Embora ambos os ordenamentos jurídicos possuam instrumentos semelhantes e adequados à proteção do investidor diante de falhas de informação, esclarecimento e conselho em aplicações financeiras, a tutela da confiança do investidor tem maior efetividade na Alemanha do que no Brasil.
Lá, seja com base em um fictício contrato de consultoria financeira (responsabilidade contratual) ou no contato negocial (responsabilidade pré-contratual), os consultores financeiros - principalmente os bancos - são obrigados a observar uma intensa carga de deveres de consideração.

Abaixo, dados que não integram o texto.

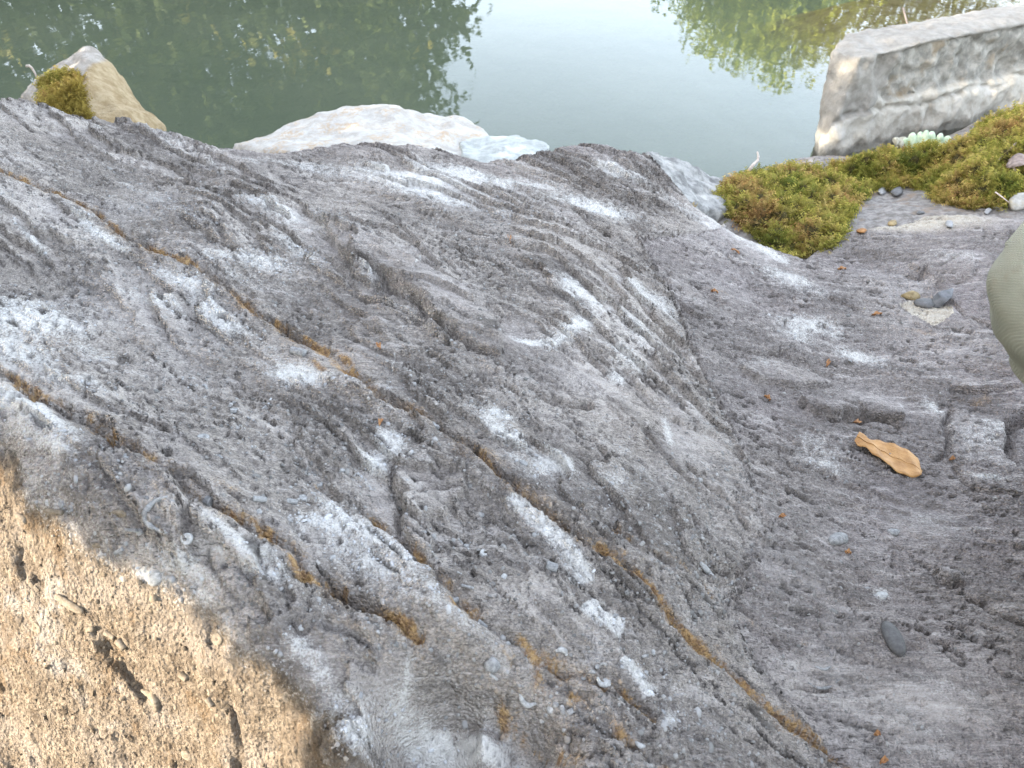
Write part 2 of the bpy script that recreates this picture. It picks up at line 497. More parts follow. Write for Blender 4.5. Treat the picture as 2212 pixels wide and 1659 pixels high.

Esses deveres visam não apenas manter a conduta das partes dentro dos padrões ético-jurídicos exigidos pela boa-fé objetiva, mas principalmente garantir uma tomada de decisão (decisão de investir) consciente e auto-responsável, tutelando a autonomia privada material do investidor.
Essa tutela alcança, em igual medida, qualquer investidor, seja ele consumidor ou não, desde que presente um desnível estrutural informacional.
E isso é feito sem "equiparar" como consumidor aqueles investidores que efetivamente não o são, mantendo-se hígido o conceito de consumidor, bem como sem quaisquer recursos a normas, princípios e valores da Lei Fundamental, como dignidade humana, bem ao sabor do discurso brasileiro contemporâneo.
A proteção da confiança do investidor foi - e permanece - construída à partir do Código Civil Alemão (BGB), no seio da dogmática obrigacional, com base nos deveres de consideração, decorrentes do princípio da boa-fé objetiva do § 242 do BGB, embora hoje presente em diversas leis regulatórias do mercado de capitais.
__________
1 Para um aprofundamento do tema, permita-se remeter a NUNES FRITZ, Karina. A responsabilidade dos bancos por falhas na informação em investimentos de capital: uma análise comparada com o direito alemão. RDCC 8/2016, p. 167-200.
2 STJ, REsp. 1.003.893/RJ, T3, Rel. Min. Massami Uyeda, DJe 8/9/2010.
3 STJ, REsp. 799.241/RJ, T4, Rel. Min. Raul Araújo, DJe 26/2/2013.